Did I already mention the food? Every year at this time, for better or for worse, some seasonal foods make a temporary appearance to mark the occasion.


Photo: foodie-kids
Photo: foodie-kids

Oh the joy of shortbread cookies! Never have three simple ingredients — sugar, butter and flour — combined to create so wonderful and so lethal a creation.

Every year I happily receive a tin full of these goodies from a generous friend celebrating his Scottish roots during the festive season, and as a result I welcome the New Year with a few extra pounds in tow. But the fleeting joy of these melt-in-your mouth homemade butter-rich treats makes it well worth it.


2 cups butter, softened

1 cup white sugar

2 teaspoons vanilla extract

4 cups all-purpose flour


Preheat oven to 350°F. Cream the butter and sugar together until fluffy. Stir in vanilla, then add flour and mix well. Form cookies on baking sheets and bake for 10 to 12 minutes.


Photo: Archana's Kitchen
Photo: Archana's Kitchen

Imagine the intrigued looks around the office when a friend hailing from Colombo mentioned that she would spend the evening making Love Cake for her Christmas guests. Why is it called Love, we all asked. She wasn’t sure, but did offer that it’s a tradition that dates back to the days of former Ceylon and one which started in the kitchens of Portuguese colonists who lovingly concocted this gently spiced delicacy with cashew nuts and semolina.


7 eggs, separated

500g castor sugar

250g semolina

375g raw cashews, finely chopped

2 tablespoons rosewater

2 tablespoons honey

1/2 teaspoon lemon zest, finely grated

1/2 teaspoon grated nutmeg

1/2 teaspoon ground cardamom

1/2 tablespoon natural almond extract


Preheat oven to 300°F. Whisk egg whites and set aside.
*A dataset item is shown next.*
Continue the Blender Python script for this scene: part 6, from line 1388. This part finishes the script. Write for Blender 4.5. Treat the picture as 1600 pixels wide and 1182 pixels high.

Beat the yolks and sugar till light and creamy. Add semolina. Mix to combine.

Add cashew and mix to combine. Add the rest of the ingredients except egg whites. Mix well. Fold in the egg whites.

Pour into non-stick baking tray and bake for about one hour, or until the middle is done.


Photo: blog.lawsonshop
Photo: blog.lawsonshop

My neighbour grew up in Germany and the Germans love their Stollen at Christmas time. I am told that the choicest Stollen has a rope of marzipan in the centre.

But my neighbour admits that she doesn’t like to spend too much time in the kitchen baking this cake-like fruit bread, so every year she buys her Stollen but kneads together marzipan and gives out bars of it as gifts so that others can make their own Stollen. Absolute genius resides in the house next to mine; I can only hope to one day reach the same level of culinary brilliance.


1 1/2 cups very finely ground peeled almonds

1/2 cups powdered sugar

2 teaspoons almond extract

1 teaspoon rosewater

1 egg white


Place the almond flour and powdered sugar in a food processor and pulse until combined and any lumps are broken up. Add the almond extract and rose water and pulse to combine.

Add the egg white and process until it forms a thick dough. If the mass is too wet and sticky, add more powdered sugar and ground almonds. It will become firmer after it’s been refrigerated.

Turn the almond marzipan onto a work surface and knead it a few times. Form it into a log, wrap it up in plastic wrap and refrigerate.

It will keep for a month in the refrigerator or up to six months in the freezer. Bring to room temperature before using in any recipe. Makes about 12 ounces of marzipan.